Despite the artistry and brilliance that certain B/R
churches exude, one thing I did notice over the course of the semester was
that, with only a precious few exceptions, human scale was not respected except
perhaps in plan. In my opinion, and in the university's opinion, a work of
architecture is incomplete and flawed unless it respects human scale.
So I wanted to explore churches in this post, perhaps more
generally by examining national styles and regional variants, on the B/R,
as well as the circumstances surrounding the construction.
The Italian baroque style tended to produce a myriad of
smaller churches for which it was much easier to respect human scale, although
in fairness here a much more urban environment exists in many more locals than
in Northern Europe and as such planners and architects ought to have been
working more with the site than with their users.

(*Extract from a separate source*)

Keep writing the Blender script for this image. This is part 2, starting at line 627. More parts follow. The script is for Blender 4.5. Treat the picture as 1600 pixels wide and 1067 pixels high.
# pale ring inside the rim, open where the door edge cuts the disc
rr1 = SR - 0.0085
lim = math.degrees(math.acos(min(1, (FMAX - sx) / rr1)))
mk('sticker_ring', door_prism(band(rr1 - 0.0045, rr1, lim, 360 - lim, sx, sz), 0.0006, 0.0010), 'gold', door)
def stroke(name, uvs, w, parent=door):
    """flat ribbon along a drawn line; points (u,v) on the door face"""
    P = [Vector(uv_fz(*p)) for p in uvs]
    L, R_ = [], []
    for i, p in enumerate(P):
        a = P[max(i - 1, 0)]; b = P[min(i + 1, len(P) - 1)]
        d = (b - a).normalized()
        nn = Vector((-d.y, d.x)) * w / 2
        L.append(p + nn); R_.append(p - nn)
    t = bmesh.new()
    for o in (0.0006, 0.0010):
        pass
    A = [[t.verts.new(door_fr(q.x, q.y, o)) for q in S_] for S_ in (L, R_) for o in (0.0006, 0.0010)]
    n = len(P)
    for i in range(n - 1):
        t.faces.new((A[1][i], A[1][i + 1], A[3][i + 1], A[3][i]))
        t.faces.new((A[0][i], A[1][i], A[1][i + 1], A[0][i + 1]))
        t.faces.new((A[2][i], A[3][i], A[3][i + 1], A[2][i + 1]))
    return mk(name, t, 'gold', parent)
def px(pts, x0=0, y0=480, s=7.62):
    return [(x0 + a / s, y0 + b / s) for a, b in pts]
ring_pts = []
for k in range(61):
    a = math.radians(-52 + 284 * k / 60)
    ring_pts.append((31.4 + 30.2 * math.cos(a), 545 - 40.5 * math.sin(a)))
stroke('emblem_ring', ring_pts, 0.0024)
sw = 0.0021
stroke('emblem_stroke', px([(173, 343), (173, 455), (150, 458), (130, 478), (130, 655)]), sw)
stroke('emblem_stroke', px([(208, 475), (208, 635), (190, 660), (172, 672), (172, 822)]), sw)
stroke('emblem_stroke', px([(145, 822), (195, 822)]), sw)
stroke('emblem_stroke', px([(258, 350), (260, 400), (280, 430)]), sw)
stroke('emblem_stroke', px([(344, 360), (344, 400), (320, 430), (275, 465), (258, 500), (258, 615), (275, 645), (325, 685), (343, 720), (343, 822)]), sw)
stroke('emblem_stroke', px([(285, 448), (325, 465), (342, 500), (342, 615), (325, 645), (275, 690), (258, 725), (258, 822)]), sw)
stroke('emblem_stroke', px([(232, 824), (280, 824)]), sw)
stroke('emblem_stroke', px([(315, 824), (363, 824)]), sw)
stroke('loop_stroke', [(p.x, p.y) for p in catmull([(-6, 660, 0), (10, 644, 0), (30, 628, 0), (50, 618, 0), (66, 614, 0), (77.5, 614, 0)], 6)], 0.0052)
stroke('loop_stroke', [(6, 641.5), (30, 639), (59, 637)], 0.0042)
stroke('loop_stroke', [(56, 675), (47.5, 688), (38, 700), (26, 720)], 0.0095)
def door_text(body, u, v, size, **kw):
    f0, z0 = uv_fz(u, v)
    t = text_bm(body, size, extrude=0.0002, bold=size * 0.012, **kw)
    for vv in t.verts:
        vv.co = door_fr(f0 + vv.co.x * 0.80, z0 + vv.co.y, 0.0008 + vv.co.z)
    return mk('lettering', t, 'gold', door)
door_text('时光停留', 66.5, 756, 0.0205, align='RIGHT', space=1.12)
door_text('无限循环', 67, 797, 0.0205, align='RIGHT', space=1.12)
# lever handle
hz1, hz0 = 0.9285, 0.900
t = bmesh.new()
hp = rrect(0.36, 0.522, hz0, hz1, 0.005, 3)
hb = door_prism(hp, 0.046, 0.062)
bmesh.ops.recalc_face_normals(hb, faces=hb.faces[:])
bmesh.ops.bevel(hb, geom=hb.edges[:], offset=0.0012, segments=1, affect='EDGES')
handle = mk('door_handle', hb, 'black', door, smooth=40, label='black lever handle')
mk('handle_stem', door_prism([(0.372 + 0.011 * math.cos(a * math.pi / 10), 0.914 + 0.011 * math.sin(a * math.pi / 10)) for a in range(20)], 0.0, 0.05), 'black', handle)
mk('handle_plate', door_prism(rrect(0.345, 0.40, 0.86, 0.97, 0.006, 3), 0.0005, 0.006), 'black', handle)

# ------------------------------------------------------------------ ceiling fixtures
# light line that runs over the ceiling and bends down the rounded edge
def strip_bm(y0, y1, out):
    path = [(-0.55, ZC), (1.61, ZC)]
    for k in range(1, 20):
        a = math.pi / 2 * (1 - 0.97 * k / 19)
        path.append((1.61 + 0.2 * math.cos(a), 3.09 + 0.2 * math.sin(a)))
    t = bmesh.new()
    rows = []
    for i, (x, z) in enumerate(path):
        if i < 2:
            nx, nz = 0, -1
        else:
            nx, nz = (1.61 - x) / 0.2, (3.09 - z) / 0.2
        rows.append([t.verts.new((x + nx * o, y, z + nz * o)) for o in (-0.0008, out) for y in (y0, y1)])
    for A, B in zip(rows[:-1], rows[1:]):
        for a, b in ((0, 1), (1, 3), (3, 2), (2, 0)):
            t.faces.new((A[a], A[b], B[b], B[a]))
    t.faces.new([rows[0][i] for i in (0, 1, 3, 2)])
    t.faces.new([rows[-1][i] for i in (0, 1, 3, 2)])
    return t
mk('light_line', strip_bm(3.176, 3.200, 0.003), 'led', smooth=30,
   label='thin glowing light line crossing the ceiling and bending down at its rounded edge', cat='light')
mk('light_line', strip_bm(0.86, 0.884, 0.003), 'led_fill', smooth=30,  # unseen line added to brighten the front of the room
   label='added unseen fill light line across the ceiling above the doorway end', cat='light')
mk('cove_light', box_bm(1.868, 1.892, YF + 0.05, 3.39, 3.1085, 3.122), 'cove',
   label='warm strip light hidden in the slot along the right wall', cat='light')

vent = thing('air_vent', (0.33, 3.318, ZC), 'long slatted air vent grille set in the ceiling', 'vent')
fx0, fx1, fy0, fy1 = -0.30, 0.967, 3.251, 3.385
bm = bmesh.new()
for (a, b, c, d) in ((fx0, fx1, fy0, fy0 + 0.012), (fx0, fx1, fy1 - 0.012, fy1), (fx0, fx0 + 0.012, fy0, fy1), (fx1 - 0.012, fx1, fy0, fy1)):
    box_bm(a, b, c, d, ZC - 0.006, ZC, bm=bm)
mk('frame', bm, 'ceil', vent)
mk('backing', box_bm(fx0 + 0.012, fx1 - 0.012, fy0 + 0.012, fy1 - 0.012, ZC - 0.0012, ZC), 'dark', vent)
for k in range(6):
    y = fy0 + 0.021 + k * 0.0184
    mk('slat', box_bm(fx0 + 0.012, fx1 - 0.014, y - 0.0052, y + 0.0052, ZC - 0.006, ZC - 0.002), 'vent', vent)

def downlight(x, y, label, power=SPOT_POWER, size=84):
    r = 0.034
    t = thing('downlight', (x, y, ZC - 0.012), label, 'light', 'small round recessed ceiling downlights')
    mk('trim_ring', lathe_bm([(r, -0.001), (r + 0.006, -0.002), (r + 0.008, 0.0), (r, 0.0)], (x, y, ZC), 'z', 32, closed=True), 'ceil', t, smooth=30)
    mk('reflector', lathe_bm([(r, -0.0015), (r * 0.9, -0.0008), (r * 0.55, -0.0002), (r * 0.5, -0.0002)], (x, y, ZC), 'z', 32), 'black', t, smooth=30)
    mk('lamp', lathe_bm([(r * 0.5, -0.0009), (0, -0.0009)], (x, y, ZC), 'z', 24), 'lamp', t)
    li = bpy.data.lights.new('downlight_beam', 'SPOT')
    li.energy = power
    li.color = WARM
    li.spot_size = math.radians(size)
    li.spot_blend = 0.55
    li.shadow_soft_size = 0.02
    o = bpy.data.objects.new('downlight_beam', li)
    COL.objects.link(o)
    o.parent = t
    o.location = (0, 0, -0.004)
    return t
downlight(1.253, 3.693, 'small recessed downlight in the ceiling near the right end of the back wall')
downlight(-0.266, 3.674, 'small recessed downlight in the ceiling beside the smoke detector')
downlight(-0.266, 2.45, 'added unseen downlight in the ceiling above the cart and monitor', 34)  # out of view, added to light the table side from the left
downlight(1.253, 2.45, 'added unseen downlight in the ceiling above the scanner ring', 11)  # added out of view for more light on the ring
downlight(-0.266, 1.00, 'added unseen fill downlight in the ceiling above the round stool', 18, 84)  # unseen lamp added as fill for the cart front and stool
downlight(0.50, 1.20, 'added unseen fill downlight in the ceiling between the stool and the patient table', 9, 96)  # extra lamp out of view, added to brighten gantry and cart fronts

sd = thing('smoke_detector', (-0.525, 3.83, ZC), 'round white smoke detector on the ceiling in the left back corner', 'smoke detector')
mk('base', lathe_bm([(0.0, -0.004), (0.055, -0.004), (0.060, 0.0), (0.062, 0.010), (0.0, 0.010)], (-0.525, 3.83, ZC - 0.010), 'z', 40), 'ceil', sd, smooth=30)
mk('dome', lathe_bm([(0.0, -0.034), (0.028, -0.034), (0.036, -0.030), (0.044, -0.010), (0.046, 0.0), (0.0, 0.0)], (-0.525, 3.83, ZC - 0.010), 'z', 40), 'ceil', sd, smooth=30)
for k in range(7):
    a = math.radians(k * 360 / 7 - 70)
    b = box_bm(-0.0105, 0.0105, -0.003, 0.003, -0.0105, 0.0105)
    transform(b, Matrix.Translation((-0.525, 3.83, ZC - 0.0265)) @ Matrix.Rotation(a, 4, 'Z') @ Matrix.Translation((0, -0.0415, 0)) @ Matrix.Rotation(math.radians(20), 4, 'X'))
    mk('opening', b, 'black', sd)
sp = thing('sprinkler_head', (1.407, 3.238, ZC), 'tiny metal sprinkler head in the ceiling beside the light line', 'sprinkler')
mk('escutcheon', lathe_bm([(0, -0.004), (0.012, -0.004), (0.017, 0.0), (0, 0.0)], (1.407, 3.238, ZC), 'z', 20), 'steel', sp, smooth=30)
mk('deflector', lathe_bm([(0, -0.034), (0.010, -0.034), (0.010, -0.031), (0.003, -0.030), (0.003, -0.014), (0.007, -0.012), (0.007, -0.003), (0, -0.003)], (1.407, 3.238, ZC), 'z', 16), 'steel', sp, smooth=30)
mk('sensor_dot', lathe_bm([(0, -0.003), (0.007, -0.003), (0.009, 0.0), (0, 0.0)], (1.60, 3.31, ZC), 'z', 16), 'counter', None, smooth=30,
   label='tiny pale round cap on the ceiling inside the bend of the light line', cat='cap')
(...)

The English and French baroque produced numerous churches
that, although in equally urban environments, were larger by far. This
opportunity was sometimes afforded them by good civic planning or fire, but
usually just meant occupying large swathes of cheaper land. Generally larger
congregational churches, in my opinion do not respect human scale.
The Germanic baroque certainly offers us a better
alternative. Despite the fact that across the empires churches were constructed
at all scales, the internal decoration tended to respect human scale.
Privately constructed and patronized churches,
that is to say, churches that did not have a papal or church order for their
construction, too, as above here with Asamkirche (St. Johann Nepomuk) tended to
work within their context more fluidly.